_WHAT IS BEING ASKED_
Select every line holding the word "picture" and copy it.

_RECORDED DATA_
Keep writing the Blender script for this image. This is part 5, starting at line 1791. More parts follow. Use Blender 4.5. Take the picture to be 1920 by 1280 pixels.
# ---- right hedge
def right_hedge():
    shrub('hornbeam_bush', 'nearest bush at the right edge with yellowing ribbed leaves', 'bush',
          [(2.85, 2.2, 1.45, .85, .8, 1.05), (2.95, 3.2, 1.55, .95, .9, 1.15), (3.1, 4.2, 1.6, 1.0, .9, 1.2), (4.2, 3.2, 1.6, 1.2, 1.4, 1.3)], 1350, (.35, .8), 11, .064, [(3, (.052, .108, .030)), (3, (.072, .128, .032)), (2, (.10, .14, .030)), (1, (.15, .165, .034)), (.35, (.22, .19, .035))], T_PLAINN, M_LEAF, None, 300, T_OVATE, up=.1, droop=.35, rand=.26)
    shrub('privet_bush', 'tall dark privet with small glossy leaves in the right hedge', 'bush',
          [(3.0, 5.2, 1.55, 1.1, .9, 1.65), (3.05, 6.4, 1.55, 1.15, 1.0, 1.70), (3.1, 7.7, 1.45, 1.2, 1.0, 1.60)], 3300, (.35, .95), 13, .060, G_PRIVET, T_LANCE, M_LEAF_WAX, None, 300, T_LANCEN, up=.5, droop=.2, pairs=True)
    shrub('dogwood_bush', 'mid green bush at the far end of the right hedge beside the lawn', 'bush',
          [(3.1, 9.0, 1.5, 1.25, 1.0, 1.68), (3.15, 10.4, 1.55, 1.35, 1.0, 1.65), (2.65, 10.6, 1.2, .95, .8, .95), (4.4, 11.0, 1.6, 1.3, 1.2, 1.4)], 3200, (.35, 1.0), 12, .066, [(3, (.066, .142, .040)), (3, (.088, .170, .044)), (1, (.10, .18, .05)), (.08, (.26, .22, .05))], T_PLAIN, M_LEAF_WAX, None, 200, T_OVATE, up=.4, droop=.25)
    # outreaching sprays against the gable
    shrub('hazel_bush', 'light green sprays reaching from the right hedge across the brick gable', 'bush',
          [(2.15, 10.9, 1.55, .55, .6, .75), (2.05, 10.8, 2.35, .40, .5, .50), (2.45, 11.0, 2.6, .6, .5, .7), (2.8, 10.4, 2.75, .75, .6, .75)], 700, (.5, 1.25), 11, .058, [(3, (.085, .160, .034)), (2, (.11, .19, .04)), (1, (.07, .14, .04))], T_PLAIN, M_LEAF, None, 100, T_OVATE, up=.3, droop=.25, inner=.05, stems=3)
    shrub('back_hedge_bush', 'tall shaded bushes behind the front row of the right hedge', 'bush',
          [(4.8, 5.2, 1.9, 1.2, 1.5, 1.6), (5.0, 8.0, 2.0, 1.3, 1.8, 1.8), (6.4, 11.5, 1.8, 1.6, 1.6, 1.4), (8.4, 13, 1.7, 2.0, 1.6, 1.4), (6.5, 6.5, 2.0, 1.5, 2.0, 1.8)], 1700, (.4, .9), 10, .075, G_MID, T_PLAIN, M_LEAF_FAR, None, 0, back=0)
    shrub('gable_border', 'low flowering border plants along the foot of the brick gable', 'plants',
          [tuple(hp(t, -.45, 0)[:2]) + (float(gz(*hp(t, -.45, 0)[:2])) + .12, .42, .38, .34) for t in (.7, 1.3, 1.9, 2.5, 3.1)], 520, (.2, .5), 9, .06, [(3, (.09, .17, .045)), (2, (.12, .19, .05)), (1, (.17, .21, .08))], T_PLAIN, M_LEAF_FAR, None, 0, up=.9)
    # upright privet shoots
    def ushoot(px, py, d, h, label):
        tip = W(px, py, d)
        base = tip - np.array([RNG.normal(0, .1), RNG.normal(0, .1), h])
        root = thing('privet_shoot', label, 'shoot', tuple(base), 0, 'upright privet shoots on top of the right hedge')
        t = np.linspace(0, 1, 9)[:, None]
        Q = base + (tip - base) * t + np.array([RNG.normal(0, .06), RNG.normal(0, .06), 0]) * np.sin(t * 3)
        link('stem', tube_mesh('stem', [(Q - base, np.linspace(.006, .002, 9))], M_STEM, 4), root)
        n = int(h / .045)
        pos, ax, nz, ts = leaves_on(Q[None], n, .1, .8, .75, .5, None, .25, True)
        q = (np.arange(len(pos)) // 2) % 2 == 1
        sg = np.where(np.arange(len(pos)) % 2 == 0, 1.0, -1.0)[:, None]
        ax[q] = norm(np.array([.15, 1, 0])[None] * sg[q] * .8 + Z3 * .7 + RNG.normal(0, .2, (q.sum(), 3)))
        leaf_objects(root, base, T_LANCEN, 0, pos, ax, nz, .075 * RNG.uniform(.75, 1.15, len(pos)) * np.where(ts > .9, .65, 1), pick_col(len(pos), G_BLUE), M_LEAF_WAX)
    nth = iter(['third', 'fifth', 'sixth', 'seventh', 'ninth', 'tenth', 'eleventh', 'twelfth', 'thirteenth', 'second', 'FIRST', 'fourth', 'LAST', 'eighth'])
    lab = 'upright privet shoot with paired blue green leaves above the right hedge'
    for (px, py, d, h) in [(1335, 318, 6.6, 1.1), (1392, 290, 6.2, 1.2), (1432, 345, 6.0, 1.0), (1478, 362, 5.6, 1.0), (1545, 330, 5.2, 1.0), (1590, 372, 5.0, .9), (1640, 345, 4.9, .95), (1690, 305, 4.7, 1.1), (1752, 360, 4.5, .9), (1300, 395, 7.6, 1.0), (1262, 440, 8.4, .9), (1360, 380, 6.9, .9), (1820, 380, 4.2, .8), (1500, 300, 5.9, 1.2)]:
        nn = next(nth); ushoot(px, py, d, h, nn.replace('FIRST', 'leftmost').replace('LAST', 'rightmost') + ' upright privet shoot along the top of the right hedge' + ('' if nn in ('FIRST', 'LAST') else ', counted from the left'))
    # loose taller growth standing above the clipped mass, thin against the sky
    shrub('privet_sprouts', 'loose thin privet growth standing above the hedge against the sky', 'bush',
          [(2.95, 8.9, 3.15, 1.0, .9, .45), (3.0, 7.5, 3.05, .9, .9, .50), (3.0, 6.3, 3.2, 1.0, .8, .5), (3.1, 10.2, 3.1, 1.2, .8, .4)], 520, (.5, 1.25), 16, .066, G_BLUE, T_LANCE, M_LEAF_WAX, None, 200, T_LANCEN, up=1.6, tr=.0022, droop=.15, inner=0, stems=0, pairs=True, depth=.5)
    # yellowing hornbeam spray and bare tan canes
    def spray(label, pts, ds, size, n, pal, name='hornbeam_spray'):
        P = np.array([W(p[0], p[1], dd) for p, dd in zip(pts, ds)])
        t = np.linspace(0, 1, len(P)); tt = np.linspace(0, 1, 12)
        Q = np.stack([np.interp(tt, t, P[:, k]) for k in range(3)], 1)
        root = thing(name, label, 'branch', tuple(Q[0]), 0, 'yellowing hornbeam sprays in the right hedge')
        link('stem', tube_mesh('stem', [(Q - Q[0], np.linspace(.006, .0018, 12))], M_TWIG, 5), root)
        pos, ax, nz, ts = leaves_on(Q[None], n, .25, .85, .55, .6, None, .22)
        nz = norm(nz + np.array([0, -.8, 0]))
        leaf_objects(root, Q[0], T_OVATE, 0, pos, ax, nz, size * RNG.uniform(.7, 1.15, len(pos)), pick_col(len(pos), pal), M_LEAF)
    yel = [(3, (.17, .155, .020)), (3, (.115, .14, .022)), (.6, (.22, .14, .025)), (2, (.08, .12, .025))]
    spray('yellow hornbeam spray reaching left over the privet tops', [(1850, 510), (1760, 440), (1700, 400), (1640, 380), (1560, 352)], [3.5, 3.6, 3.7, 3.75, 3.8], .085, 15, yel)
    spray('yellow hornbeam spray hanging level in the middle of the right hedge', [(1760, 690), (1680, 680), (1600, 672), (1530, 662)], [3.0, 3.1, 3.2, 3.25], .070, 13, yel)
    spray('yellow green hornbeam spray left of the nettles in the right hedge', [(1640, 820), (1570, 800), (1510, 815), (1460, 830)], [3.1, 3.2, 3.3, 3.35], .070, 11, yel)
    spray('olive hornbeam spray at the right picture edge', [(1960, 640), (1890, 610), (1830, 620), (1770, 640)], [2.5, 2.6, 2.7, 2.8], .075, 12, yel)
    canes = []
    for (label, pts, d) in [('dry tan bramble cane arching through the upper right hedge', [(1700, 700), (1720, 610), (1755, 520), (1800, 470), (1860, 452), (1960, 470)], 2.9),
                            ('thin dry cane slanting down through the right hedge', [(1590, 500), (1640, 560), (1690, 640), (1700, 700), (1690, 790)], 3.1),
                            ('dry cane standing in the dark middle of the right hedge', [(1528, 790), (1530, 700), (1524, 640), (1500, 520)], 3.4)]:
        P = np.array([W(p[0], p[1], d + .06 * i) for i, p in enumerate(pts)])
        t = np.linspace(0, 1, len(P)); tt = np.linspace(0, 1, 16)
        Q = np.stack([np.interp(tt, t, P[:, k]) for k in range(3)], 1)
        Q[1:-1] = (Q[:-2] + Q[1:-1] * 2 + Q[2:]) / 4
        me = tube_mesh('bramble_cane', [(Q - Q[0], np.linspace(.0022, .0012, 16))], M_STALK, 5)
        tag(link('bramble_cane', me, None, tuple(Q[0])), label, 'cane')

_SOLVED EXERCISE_
Keep writing the Blender script for this image. This is part 5, starting at line 1791. More parts follow. Use Blender 4.5. Take the picture to be 1920 by 1280 pixels.
    spray('olive hornbeam spray at the right picture edge', [(1960, 640), (1890, 610), (1830, 620), (1770, 640)], [2.5, 2.6, 2.7, 2.8], .075, 12, yel)